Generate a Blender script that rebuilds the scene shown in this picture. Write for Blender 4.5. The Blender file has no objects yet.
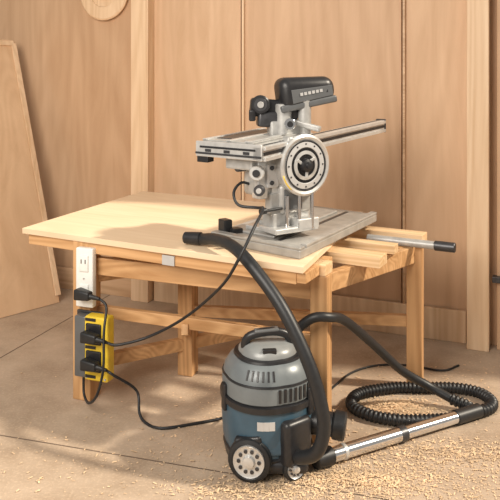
import bpy, bmesh, math, random
from mathutils import Vector, Matrix, Quaternion
random.seed(4)
V=Vector
sc=bpy.context.scene
try: sc.view_settings.view_transform='Standard'
except Exception: pass

# ---------------------------------------------------------------- materials
def newmat(name):
    m=bpy.data.materials.new(name); m.use_nodes=True
    nt=m.node_tree; b=nt.nodes['Principled BSDF']
    return m,nt,b
def mat(name,col,rough=.5,metal=0,var=.12,scale=40,bump=.05):
    m,nt,b=newmat(name)
    tc=nt.nodes.new('ShaderNodeTexCoord'); n=nt.nodes.new('ShaderNodeTexNoise')
    n.inputs['Scale'].default_value=scale; n.inputs['Detail'].default_value=4
    nt.links.new(tc.outputs['Object'],n.inputs['Vector'])
    r=nt.nodes.new('ShaderNodeValToRGB')
    r.color_ramp.elements[0].position=.3; r.color_ramp.elements[1].position=.7
    r.color_ramp.elements[0].color=[c*(1-var) for c in col]+[1]
    r.color_ramp.elements[1].color=[min(1,c*(1+var)) for c in col]+[1]
    nt.links.new(n.outputs['Fac'],r.inputs[0]); nt.links.new(r.outputs[0],b.inputs['Base Color'])
    b.inputs['Roughness'].default_value=rough; b.inputs['Metallic'].default_value=metal
    if bump:
        bp=nt.nodes.new('ShaderNodeBump'); bp.inputs['Strength'].default_value=bump; bp.inputs['Distance'].default_value=.002
        nt.links.new(n.outputs['Fac'],bp.inputs['Height']); nt.links.new(bp.outputs[0],b.inputs['Normal'])
    return m
def wood(name,c1,c2,angle=0,vertical=False,rough=.55,seed=0,contrast=.5,coarse=1.0,wave=.25):
    m,nt,b=newmat(name)
    tc=nt.nodes.new('ShaderNodeTexCoord')
    mp=nt.nodes.new('ShaderNodeMapping'); mp.vector_type='TEXTURE'
    mp.inputs['Location'].default_value=(seed*1.37,seed*.71,seed*.33)
    if vertical:
        mp.inputs['Rotation'].default_value=(0,0,angle); mp.inputs['Scale'].default_value=(.09*coarse,.09*coarse,1.6)
    else:
        mp.inputs['Rotation'].default_value=(0,0,angle); mp.inputs['Scale'].default_value=(1.3,.07*coarse,.07*coarse)
    nt.links.new(tc.outputs['Object'],mp.inputs['Vector'])
    n=nt.nodes.new('ShaderNodeTexNoise'); n.inputs['Scale'].default_value=1.6; n.inputs['Detail'].default_value=9
    n.inputs['Roughness'].default_value=.66; n.inputs['Distortion'].default_value=.7
    nt.links.new(mp.outputs[0],n.inputs['Vector'])
    n2=nt.nodes.new('ShaderNodeTexNoise'); n2.inputs['Scale'].default_value=.45; n2.inputs['Detail'].default_value=2
    nt.links.new(mp.outputs[0],n2.inputs['Vector'])
    n3=nt.nodes.new('ShaderNodeTexNoise'); n3.inputs['Scale'].default_value=.5; n3.inputs['Detail'].default_value=1
    nt.links.new(mp.outputs[0],n3.inputs['Vector'])
    sm=nt.nodes.new('ShaderNodeMath'); sm.operation='MULTIPLY'; sm.inputs[1].default_value=85
    si=nt.nodes.new('ShaderNodeMath'); si.operation='SINE'
    nt.links.new(n3.outputs['Fac'],sm.inputs[0]); nt.links.new(sm.outputs[0],si.inputs[0])
    sw=nt.nodes.new('ShaderNodeMath'); sw.operation='MULTIPLY'; sw.inputs[1].default_value=.10*wave/.25
    nt.links.new(si.outputs[0],sw.inputs[0])
    mx=nt.nodes.new('ShaderNodeMath'); mx.operation='MULTIPLY_ADD'; mx.inputs[1].default_value=.4
    nt.links.new(n2.outputs['Fac'],mx.inputs[0])
    ml=nt.nodes.new('ShaderNodeMath'); ml.operation='MULTIPLY_ADD'; ml.inputs[1].default_value=.6
    nt.links.new(n.outputs['Fac'],ml.inputs[0]); nt.links.new(sw.outputs[0],ml.inputs[2]); nt.links.new(ml.outputs[0],mx.inputs[2])
    r=nt.nodes.new('ShaderNodeValToRGB')
    r.color_ramp.elements[0].position=.5-.28*contrast; r.color_ramp.elements[1].position=.5+.28*contrast
    r.color_ramp.elements[0].color=list(c1)+[1]; r.color_ramp.elements[1].color=list(c2)+[1]
    nt.links.new(mx.outputs[0],r.inputs[0]); nt.links.new(r.outputs[0],b.inputs['Base Color'])
    b.inputs['Roughness'].default_value=rough
    bp=nt.nodes.new('ShaderNodeBump'); bp.inputs['Strength'].default_value=.12; bp.inputs['Distance'].default_value=.003
    nt.links.new(n.outputs['Fac'],bp.inputs['Height']); nt.links.new(bp.outputs[0],b.inputs['Normal'])
    return m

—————

> [Task to carry out]
Reproduce the material word for word. Any pictures should be left out of the copy.

> [Expected answer]
Generate a Blender script that rebuilds the scene shown in this picture. Write for Blender 4.5. The Blender file has no objects yet.
import bpy, bmesh, math, random
from mathutils import Vector, Matrix, Quaternion
random.seed(4)
V=Vector
sc=bpy.context.scene
try: sc.view_settings.view_transform='Standard'
except Exception: pass

# ---------------------------------------------------------------- materials
def newmat(name):
    m=bpy.data.materials.new(name); m.use_nodes=True
    nt=m.node_tree; b=nt.nodes['Principled BSDF']
    return m,nt,b
def mat(name,col,rough=.5,metal=0,var=.12,scale=40,bump=.05):
    m,nt,b=newmat(name)
    tc=nt.nodes.new('ShaderNodeTexCoord'); n=nt.nodes.new('ShaderNodeTexNoise')
    n.inputs['Scale'].default_value=scale; n.inputs['Detail'].default_value=4
    nt.links.new(tc.outputs['Object'],n.inputs['Vector'])
    r=nt.nodes.new('ShaderNodeValToRGB')
    r.color_ramp.elements[0].position=.3; r.color_ramp.elements[1].position=.7
    r.color_ramp.elements[0].color=[c*(1-var) for c in col]+[1]
    r.color_ramp.elements[1].color=[min(1,c*(1+var)) for c in col]+[1]
    nt.links.new(n.outputs['Fac'],r.inputs[0]); nt.links.new(r.outputs[0],b.inputs['Base Color'])
    b.inputs['Roughness'].default_value=rough; b.inputs['Metallic'].default_value=metal
    if bump:
        bp=nt.nodes.new('ShaderNodeBump'); bp.inputs['Strength'].default_value=bump; bp.inputs['Distance'].default_value=.002
        nt.links.new(n.outputs['Fac'],bp.inputs['Height']); nt.links.new(bp.outputs[0],b.inputs['Normal'])
    return m
def wood(name,c1,c2,angle=0,vertical=False,rough=.55,seed=0,contrast=.5,coarse=1.0,wave=.25):
    m,nt,b=newmat(name)
    tc=nt.nodes.new('ShaderNodeTexCoord')
    mp=nt.nodes.new('ShaderNodeMapping'); mp.vector_type='TEXTURE'
    mp.inputs['Location'].default_value=(seed*1.37,seed*.71,seed*.33)
    if vertical:
        mp.inputs['Rotation'].default_value=(0,0,angle); mp.inputs['Scale'].default_value=(.09*coarse,.09*coarse,1.6)
    else:
        mp.inputs['Rotation'].default_value=(0,0,angle); mp.inputs['Scale'].default_value=(1.3,.07*coarse,.07*coarse)
    nt.links.new(tc.outputs['Object'],mp.inputs['Vector'])
    n=nt.nodes.new('ShaderNodeTexNoise'); n.inputs['Scale'].default_value=1.6; n.inputs['Detail'].default_value=9
    n.inputs['Roughness'].default_value=.66; n.inputs['Distortion'].default_value=.7
    nt.links.new(mp.outputs[0],n.inputs['Vector'])
    n2=nt.nodes.new('ShaderNodeTexNoise'); n2.inputs['Scale'].default_value=.45; n2.inputs['Detail'].default_value=2
    nt.links.new(mp.outputs[0],n2.inputs['Vector'])
    n3=nt.nodes.new('ShaderNodeTexNoise'); n3.inputs['Scale'].default_value=.5; n3.inputs['Detail'].default_value=1
    nt.links.new(mp.outputs[0],n3.inputs['Vector'])
    sm=nt.nodes.new('ShaderNodeMath'); sm.operation='MULTIPLY'; sm.inputs[1].default_value=85
    si=nt.nodes.new('ShaderNodeMath'); si.operation='SINE'
    nt.links.new(n3.outputs['Fac'],sm.inputs[0]); nt.links.new(sm.outputs[0],si.inputs[0])
    sw=nt.nodes.new('ShaderNodeMath'); sw.operation='MULTIPLY'; sw.inputs[1].default_value=.10*wave/.25
    nt.links.new(si.outputs[0],sw.inputs[0])
    mx=nt.nodes.new('ShaderNodeMath'); mx.operation='MULTIPLY_ADD'; mx.inputs[1].default_value=.4
    nt.links.new(n2.outputs['Fac'],mx.inputs[0])
    ml=nt.nodes.new('ShaderNodeMath'); ml.operation='MULTIPLY_ADD'; ml.inputs[1].default_value=.6
    nt.links.new(n.outputs['Fac'],ml.inputs[0]); nt.links.new(sw.outputs[0],ml.inputs[2]); nt.links.new(ml.outputs[0],mx.inputs[2])
    r=nt.nodes.new('ShaderNodeValToRGB')
    r.color_ramp.elements[0].position=.5-.28*contrast; r.color_ramp.elements[1].position=.5+.28*contrast
    r.color_ramp.elements[0].color=list(c1)+[1]; r.color_ramp.elements[1].color=list(c2)+[1]
    nt.links.new(mx.outputs[0],r.inputs[0]); nt.links.new(r.outputs[0],b.inputs['Base Color'])
    b.inputs['Roughness'].default_value=rough
    bp=nt.nodes.new('ShaderNodeBump'); bp.inputs['Strength'].default_value=.12; bp.inputs['Distance'].default_value=.003
    nt.links.new(n.outputs['Fac'],bp.inputs['Height']); nt.links.new(bp.outputs[0],b.inputs['Normal'])
    return m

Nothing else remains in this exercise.